▶ _To be done_
Write out each line exactly as given. Leave the pictures out of your copy.

==========

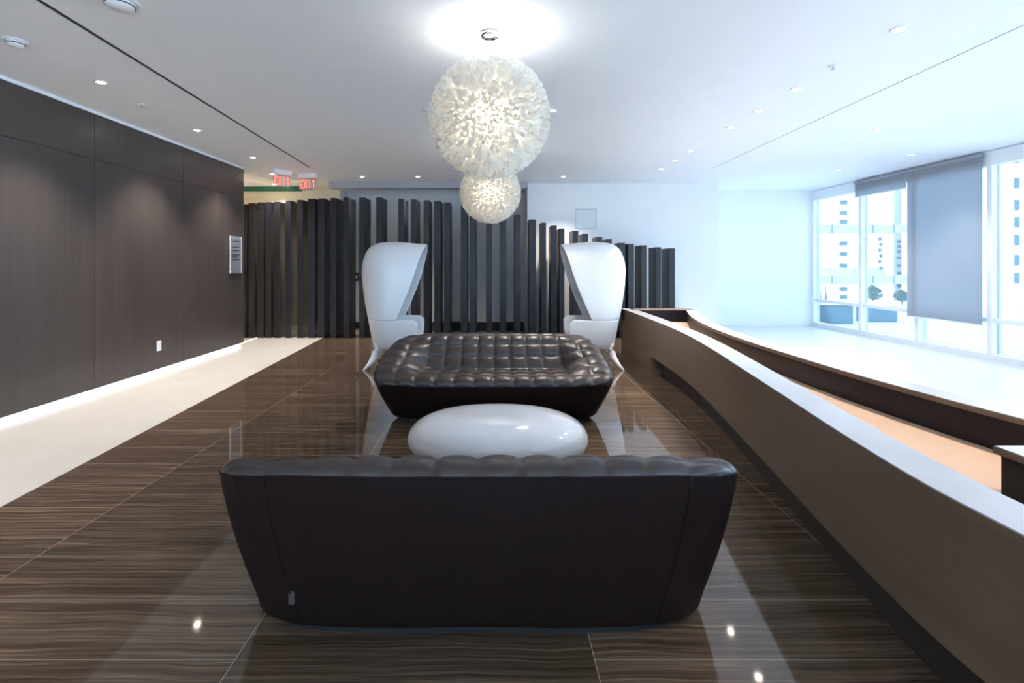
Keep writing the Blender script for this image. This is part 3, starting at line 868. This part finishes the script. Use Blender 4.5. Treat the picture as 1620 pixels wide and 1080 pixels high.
def win_part(root, d, x0, x1, y0, y1, name='window', m='win', out=0.08):
    a = P(x0, y0, d); c = P(x1, y1, d); lx = root.location.x
    bm = BM(); box(bm, a[0]-lx, c[0]-lx, -out, 0.0, c[2]-GZ, a[2]-GZ); obj(name, bm, m, root)
b1 = building('white tower with a column of small blue windows seen through the farthest pane', 60, 1262, 1352, 60, 12)
for y in (320, 337, 351, 385, 402, 420, 457, 470): win_part(b1, 60, 1328, 1340, y-3.5, y+3)
b2 = building('white block with balconies seen through the second pane from the corner', 60, 1353, 1520, 40, 12)
for k, y in enumerate((382, 390, 398, 408, 420, 432, 452)): win_part(b2, 60, 1419, 1446, y-2, y+2, 'balcony')
for k, y in enumerate((378, 387, 396, 405, 414, 424, 460, 468)): win_part(b2, 60, 1389+(k%2)*2, 1394+(k%2)*2, y-3, y+2)
b3 = building('white block with outlined windows at the right edge of the view', 48, 1560, 1760, 100, 10)
for y in (250, 290, 325, 352, 380, 412, 440):
    win_part(b3, 48, 1604, 1612, y-9, y+8); win_part(b3, 48, 1640, 1652, y-9, y+8); win_part(b3, 48, 1672, 1684, y-9, y+8)
for (y0, y1, lab, bd) in ((355, 368, 'upper pale footbridge crossing in front of the white tower', 53), (436, 448, 'lower pale footbridge crossing in front of the white tower', 50)):
    a = P(1270, y0, bd); c = P(1450, y1, bd)
    t = thing('footbridge', lab, 'footbridge', ((a[0]+c[0])/2, bd, GZ)); hw = (c[0]-a[0])/2
    bm = BM(); box(bm, -hw, hw, 0, 1.5, c[2]-GZ, a[2]-GZ); obj('deck', bm, 'band_b', t)
    for x in (1316, 1381, 1414):
        q = P(x, y0, bd)[0]-t.location.x
        bm = BM(); box(bm, q-0.04, q+0.04, -0.06, -0.001, c[2]-GZ, a[2]-GZ); obj('joint', bm, 'win', t)
    bm = BM(); box(bm, hw-0.6, hw, 0.3, 1.2, 0, c[2]+0.149); obj('pier', bm, 'facade', t)
def wallbox(name, label, cat, d, x0, x1, y0, dep, m):
    a = P(x0, y0, d); c = P(x1, y0, d)
    bm = BM(); box(bm, -(c[0]-a[0])/2, (c[0]-a[0])/2, 0, dep, 0, a[2]+0.15)
    t = thing(name, label, cat, ((a[0]+c[0])/2, d, -0.15))
    obj('panel', bm, m, t, bevel=0.02)
    bm = BM(); box(bm, -(c[0]-a[0])/2-0.05, (c[0]-a[0])/2+0.05, -0.05, dep+0.05, a[2]+0.151, a[2]+0.25); obj('coping', bm, 'facade', t)
wallbox('garden_wall', 'low blue wall outside behind the farthest pane', 'wall', 12.8, 1262, 1350, 482, 0.3, 'bluewall')
wallbox('garden_wall', 'low blue wall outside behind the second pane from the corner', 'wall', 13.2, 1366, 1420, 484, 0.3, 'bluewall')
def tree(label, x, ytop, d, wpx, kind):
    a = P(x, ytop, d); z = a[2]+0.15; wd = wpx*d/F/2
    t = thing('shrub', label, 'shrub', (a[0], d, -0.15), 0, 'small shrubs on the terrace')
    bm = BM(); tube(bm, [(0,0,0), (0.03,0,z*0.3), (0,0,z*0.6)], [0.03, 0.025, 0.015], 8); obj('trunk', bm, 'toe', t, smooth=True)
    bm = BM(); rnd = random.Random(int(x)); zb = z*(0.15 if kind else 0.3)
    for i in range(600):
        f = rnd.random(); zz = lerp(zb, z, f)
        rr = wd*(math.sin(math.pi*min(1, (0.12+0.88*f)))**0.6 if not kind else (1-f)**0.6) * math.sqrt(rnd.random())
        a_ = rnd.uniform(0, 6.283); c = Vector((rr*math.cos(a_), rr*math.sin(a_), zz)); s = wd*0.22
        q = [bm.verts.new(c + Vector((rnd.uniform(-s,s), rnd.uniform(-s,s), rnd.uniform(-s,s)))) for _ in range(3)]
        bm.faces.new(q)
    obj('foliage', bm, 'leaf', t, normals=False)
tree('leftmost slim pointed shrub outside the farthest pane', 1297, 451, 19, 5, 1)
tree('slim pointed shrub just right of the leftmost one outside the farthest pane', 1306, 453, 19, 6, 1)
tree('round bushy shrub outside the second pane from the corner', 1380, 452, 19, 24, 0)
tree('short broad shrub outside beside the lowered blind', 1426, 460, 19, 22, 0)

==========

▶ _Response below_
Keep writing the Blender script for this image. This is part 3, starting at line 868. This part finishes the script. Use Blender 4.5. Treat the picture as 1620 pixels wide and 1080 pixels high.
def win_part(root, d, x0, x1, y0, y1, name='window', m='win', out=0.08):
    a = P(x0, y0, d); c = P(x1, y1, d); lx = root.location.x
    bm = BM(); box(bm, a[0]-lx, c[0]-lx, -out, 0.0, c[2]-GZ, a[2]-GZ); obj(name, bm, m, root)
b1 = building('white tower with a column of small blue windows seen through the farthest pane', 60, 1262, 1352, 60, 12)
for y in (320, 337, 351, 385, 402, 420, 457, 470): win_part(b1, 60, 1328, 1340, y-3.5, y+3)
b2 = building('white block with balconies seen through the second pane from the corner', 60, 1353, 1520, 40, 12)
for k, y in enumerate((382, 390, 398, 408, 420, 432, 452)): win_part(b2, 60, 1419, 1446, y-2, y+2, 'balcony')
for k, y in enumerate((378, 387, 396, 405, 414, 424, 460, 468)): win_part(b2, 60, 1389+(k%2)*2, 1394+(k%2)*2, y-3, y+2)
b3 = building('white block with outlined windows at the right edge of the view', 48, 1560, 1760, 100, 10)
for y in (250, 290, 325, 352, 380, 412, 440):
    win_part(b3, 48, 1604, 1612, y-9, y+8); win_part(b3, 48, 1640, 1652, y-9, y+8); win_part(b3, 48, 1672, 1684, y-9, y+8)
for (y0, y1, lab, bd) in ((355, 368, 'upper pale footbridge crossing in front of the white tower', 53), (436, 448, 'lower pale footbridge crossing in front of the white tower', 50)):
    a = P(1270, y0, bd); c = P(1450, y1, bd)
    t = thing('footbridge', lab, 'footbridge', ((a[0]+c[0])/2, bd, GZ)); hw = (c[0]-a[0])/2
    bm = BM(); box(bm, -hw, hw, 0, 1.5, c[2]-GZ, a[2]-GZ); obj('deck', bm, 'band_b', t)
    for x in (1316, 1381, 1414):
        q = P(x, y0, bd)[0]-t.location.x
        bm = BM(); box(bm, q-0.04, q+0.04, -0.06, -0.001, c[2]-GZ, a[2]-GZ); obj('joint', bm, 'win', t)
    bm = BM(); box(bm, hw-0.6, hw, 0.3, 1.2, 0, c[2]+0.149); obj('pier', bm, 'facade', t)
def wallbox(name, label, cat, d, x0, x1, y0, dep, m):
    a = P(x0, y0, d); c = P(x1, y0, d)
    bm = BM(); box(bm, -(c[0]-a[0])/2, (c[0]-a[0])/2, 0, dep, 0, a[2]+0.15)
    t = thing(name, label, cat, ((a[0]+c[0])/2, d, -0.15))
    obj('panel', bm, m, t, bevel=0.02)
    bm = BM(); box(bm, -(c[0]-a[0])/2-0.05, (c[0]-a[0])/2+0.05, -0.05, dep+0.05, a[2]+0.151, a[2]+0.25); obj('coping', bm, 'facade', t)
wallbox('garden_wall', 'low blue wall outside behind the farthest pane', 'wall', 12.8, 1262, 1350, 482, 0.3, 'bluewall')
wallbox('garden_wall', 'low blue wall outside behind the second pane from the corner', 'wall', 13.2, 1366, 1420, 484, 0.3, 'bluewall')
def tree(label, x, ytop, d, wpx, kind):
    a = P(x, ytop, d); z = a[2]+0.15; wd = wpx*d/F/2
    t = thing('shrub', label, 'shrub', (a[0], d, -0.15), 0, 'small shrubs on the terrace')
    bm = BM(); tube(bm, [(0,0,0), (0.03,0,z*0.3), (0,0,z*0.6)], [0.03, 0.025, 0.015], 8); obj('trunk', bm, 'toe', t, smooth=True)
    bm = BM(); rnd = random.Random(int(x)); zb = z*(0.15 if kind else 0.3)
    for i in range(600):
        f = rnd.random(); zz = lerp(zb, z, f)
        rr = wd*(math.sin(math.pi*min(1, (0.12+0.88*f)))**0.6 if not kind else (1-f)**0.6) * math.sqrt(rnd.random())
        a_ = rnd.uniform(0, 6.283); c = Vector((rr*math.cos(a_), rr*math.sin(a_), zz)); s = wd*0.22
        q = [bm.verts.new(c + Vector((rnd.uniform(-s,s), rnd.uniform(-s,s), rnd.uniform(-s,s)))) for _ in range(3)]
        bm.faces.new(q)
    obj('foliage', bm, 'leaf', t, normals=False)
tree('leftmost slim pointed shrub outside the farthest pane', 1297, 451, 19, 5, 1)
tree('slim pointed shrub just right of the leftmost one outside the farthest pane', 1306, 453, 19, 6, 1)
tree('round bushy shrub outside the second pane from the corner', 1380, 452, 19, 24, 0)
tree('short broad shrub outside beside the lowered blind', 1426, 460, 19, 22, 0)